Working from the top of the listing below, retype each line through the line containing "b = MB(); c = at(1502, 697, 81);", both included, with no pictures.

[start Recorded data]

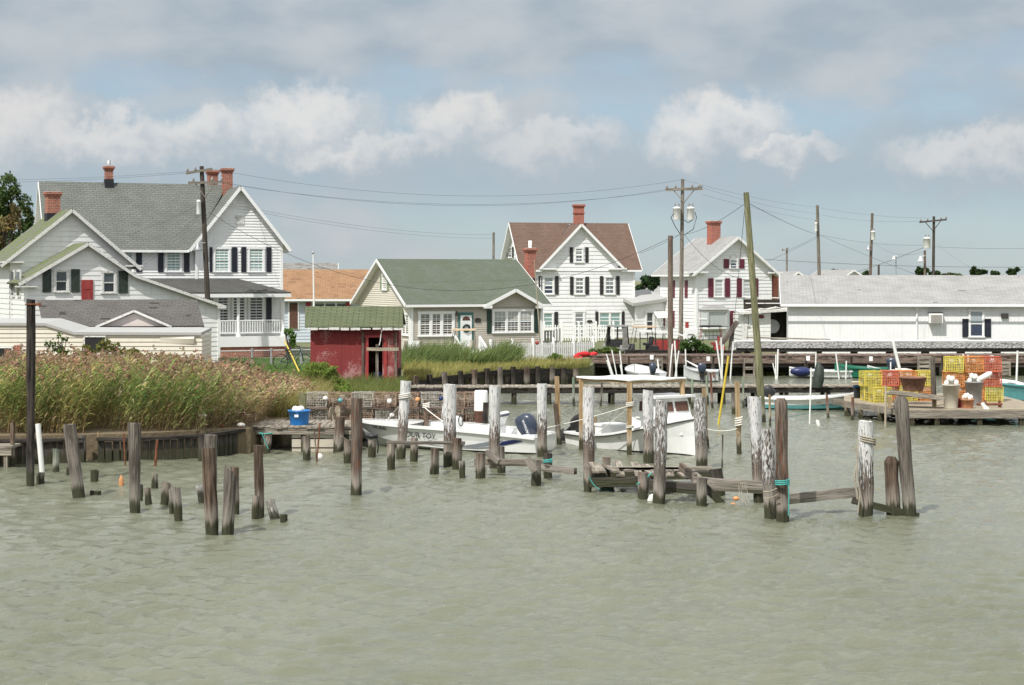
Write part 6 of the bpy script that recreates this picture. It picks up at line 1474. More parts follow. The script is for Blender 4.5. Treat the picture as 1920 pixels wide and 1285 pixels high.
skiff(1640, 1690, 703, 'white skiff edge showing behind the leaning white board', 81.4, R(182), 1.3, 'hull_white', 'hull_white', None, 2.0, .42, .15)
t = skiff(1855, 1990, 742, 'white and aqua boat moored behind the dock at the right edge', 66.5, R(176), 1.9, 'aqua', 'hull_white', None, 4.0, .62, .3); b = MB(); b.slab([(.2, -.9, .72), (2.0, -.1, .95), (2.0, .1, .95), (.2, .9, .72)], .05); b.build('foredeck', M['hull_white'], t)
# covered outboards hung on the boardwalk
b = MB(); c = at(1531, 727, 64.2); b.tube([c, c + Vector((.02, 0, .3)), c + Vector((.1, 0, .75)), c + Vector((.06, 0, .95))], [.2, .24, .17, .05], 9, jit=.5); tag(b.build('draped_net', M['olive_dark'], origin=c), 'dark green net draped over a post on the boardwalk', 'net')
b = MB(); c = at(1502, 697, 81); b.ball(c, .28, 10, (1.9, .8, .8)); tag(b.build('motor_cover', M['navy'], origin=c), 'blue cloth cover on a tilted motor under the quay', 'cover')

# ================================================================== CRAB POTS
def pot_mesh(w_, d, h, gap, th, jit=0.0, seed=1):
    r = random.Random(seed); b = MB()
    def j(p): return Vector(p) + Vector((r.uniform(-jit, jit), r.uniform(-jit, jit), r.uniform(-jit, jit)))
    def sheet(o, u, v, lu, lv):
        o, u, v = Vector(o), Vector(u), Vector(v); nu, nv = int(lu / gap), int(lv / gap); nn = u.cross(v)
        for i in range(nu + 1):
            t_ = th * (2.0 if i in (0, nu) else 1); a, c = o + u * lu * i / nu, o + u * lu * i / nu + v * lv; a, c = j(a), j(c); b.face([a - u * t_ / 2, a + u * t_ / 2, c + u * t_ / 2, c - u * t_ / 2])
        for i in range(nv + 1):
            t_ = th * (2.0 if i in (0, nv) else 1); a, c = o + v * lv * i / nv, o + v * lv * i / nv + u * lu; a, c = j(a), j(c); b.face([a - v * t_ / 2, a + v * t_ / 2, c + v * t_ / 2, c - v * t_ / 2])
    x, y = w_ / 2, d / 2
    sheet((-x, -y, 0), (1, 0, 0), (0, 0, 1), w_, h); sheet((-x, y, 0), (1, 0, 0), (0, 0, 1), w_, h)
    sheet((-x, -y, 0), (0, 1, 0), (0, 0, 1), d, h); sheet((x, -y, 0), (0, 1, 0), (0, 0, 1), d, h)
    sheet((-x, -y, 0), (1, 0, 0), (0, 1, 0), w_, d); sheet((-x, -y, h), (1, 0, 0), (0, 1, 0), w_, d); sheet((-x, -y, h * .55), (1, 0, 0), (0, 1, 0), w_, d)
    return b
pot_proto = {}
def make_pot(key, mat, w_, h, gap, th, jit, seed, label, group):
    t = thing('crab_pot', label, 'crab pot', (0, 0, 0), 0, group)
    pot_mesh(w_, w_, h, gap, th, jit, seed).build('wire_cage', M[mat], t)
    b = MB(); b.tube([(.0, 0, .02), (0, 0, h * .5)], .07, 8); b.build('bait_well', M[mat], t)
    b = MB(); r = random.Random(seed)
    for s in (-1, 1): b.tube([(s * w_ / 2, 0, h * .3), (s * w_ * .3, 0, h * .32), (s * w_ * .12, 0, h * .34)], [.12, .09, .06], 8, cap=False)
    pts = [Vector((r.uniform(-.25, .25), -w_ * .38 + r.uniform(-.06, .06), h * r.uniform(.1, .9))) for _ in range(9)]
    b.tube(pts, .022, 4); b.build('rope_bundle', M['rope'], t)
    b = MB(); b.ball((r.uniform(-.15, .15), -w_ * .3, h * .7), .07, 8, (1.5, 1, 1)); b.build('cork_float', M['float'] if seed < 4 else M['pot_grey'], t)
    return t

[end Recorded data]

Response below:
Write part 6 of the bpy script that recreates this picture. It picks up at line 1474. More parts follow. The script is for Blender 4.5. Treat the picture as 1920 pixels wide and 1285 pixels high.
skiff(1640, 1690, 703, 'white skiff edge showing behind the leaning white board', 81.4, R(182), 1.3, 'hull_white', 'hull_white', None, 2.0, .42, .15)
t = skiff(1855, 1990, 742, 'white and aqua boat moored behind the dock at the right edge', 66.5, R(176), 1.9, 'aqua', 'hull_white', None, 4.0, .62, .3); b = MB(); b.slab([(.2, -.9, .72), (2.0, -.1, .95), (2.0, .1, .95), (.2, .9, .72)], .05); b.build('foredeck', M['hull_white'], t)
# covered outboards hung on the boardwalk
b = MB(); c = at(1531, 727, 64.2); b.tube([c, c + Vector((.02, 0, .3)), c + Vector((.1, 0, .75)), c + Vector((.06, 0, .95))], [.2, .24, .17, .05], 9, jit=.5); tag(b.build('draped_net', M['olive_dark'], origin=c), 'dark green net draped over a post on the boardwalk', 'net')
b = MB(); c = at(1502, 697, 81); b.ball(c, .28, 10, (1.9, .8, .8)); tag(b.build('motor_cover', M['navy'], origin=c), 'blue cloth cover on a tilted motor under the quay', 'cover')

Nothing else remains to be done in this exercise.